A more serious preemption challenge may be that the California climate disclosure laws are preempted by the SEC Rule. The issue was addressed during the March 6 SEC hearing (discussed below), and it’s been reported that SEC General Counsel Megan Barbero answered that “nothing” in the Rule “expressly preempts any state law.” However, she added that the issue could arise as a question of “implied preemption,” which “would be determined by a court in a future judicial proceeding.” The question would be whether the SEC has “occupied the field” to such an extent that it preempts state rules in the space. Those would be questions of fact largely turning on how the climate laws are being applied and enforced, and thus any such challenge is likely to await CARB’s implementation of the laws.

The SEC Rule

On March 6, 2024, the SEC adopted the final SEC Rule which will require public companies to include certain climate-related disclosures in registration statements and annual reports. The final SEC Rule requires registrants to disclose material climate-related risks, activities undertaken to mitigate or adapt to such risks, information regarding the board of directors’ oversight of climate-related risks and management of material climate-related risks, and information about climate-related targets or goals that are material to the company’s business, operations, or financial condition.
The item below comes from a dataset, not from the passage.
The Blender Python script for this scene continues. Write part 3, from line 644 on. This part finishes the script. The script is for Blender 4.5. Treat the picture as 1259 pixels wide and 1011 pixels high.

To add transparency to investors’ assessments of certain climate-related risks, the SEC Rule also requires disclosure of material Scope 1 and Scope 2 GHG emissions, the filing of an attestation report in connection thereof, and disclosure of impacts that severe weather events and other climate-related conditions have on financial statements, including costs and losses. The final SEC Rule includes a phased-in compliance period for all registrants, with compliance dates ranging from fiscal year 2025-26 to 2031-32, depending on the registrant’s filer status and the content of the disclosure. In general, the SEC Rule requires less than the California climate disclosure laws, as Senator Wiener observed[4].

Key Takeaways

  • Implementation and/or enforcement of SB 253 and SB 261 is delayed for the time being due to a lack of funding, and thus the roll-out of the regulatory regime for the two laws appears likely to slip, such that the laws’ 2026 compliance deadlines may also slip.
  • The lawsuit challenging SB 253 and SB 261 adds some uncertainty to the process of ensuring compliance with climate disclosure requirements, and may cause further delay.
  • The delayed implementation of the new laws affords companies additional time to develop a compliance strategy. Due to the lessened scope of the SEC Rule, companies that are prepared to comply with the California laws are likely to be prepared to comply with the SEC Rule. And implementation of the SEC Rule may be delayed by legal challenges as well, thereby creating more time for companies to develop a compliance strategy.


[1] A prior article describing these laws in more detail is here.

[2] See Senators Wiener & Stern Respond to Governor Pausing Funding To Implement Landmark Climate Laws | Senator Scott Wiener (

[3] Chamber of Commerce of the United States of America, et al. v. Cal. Air Resources Board, et al. (Cal. Central Dist., Western Div.) (Case No. 2:24-cv-00801).

[4] See Senator Wiener Responds to Watered Down SEC Climate Rule: “California’s Climate Leadership is More Critical than Ever” | Senator Scott Wiener).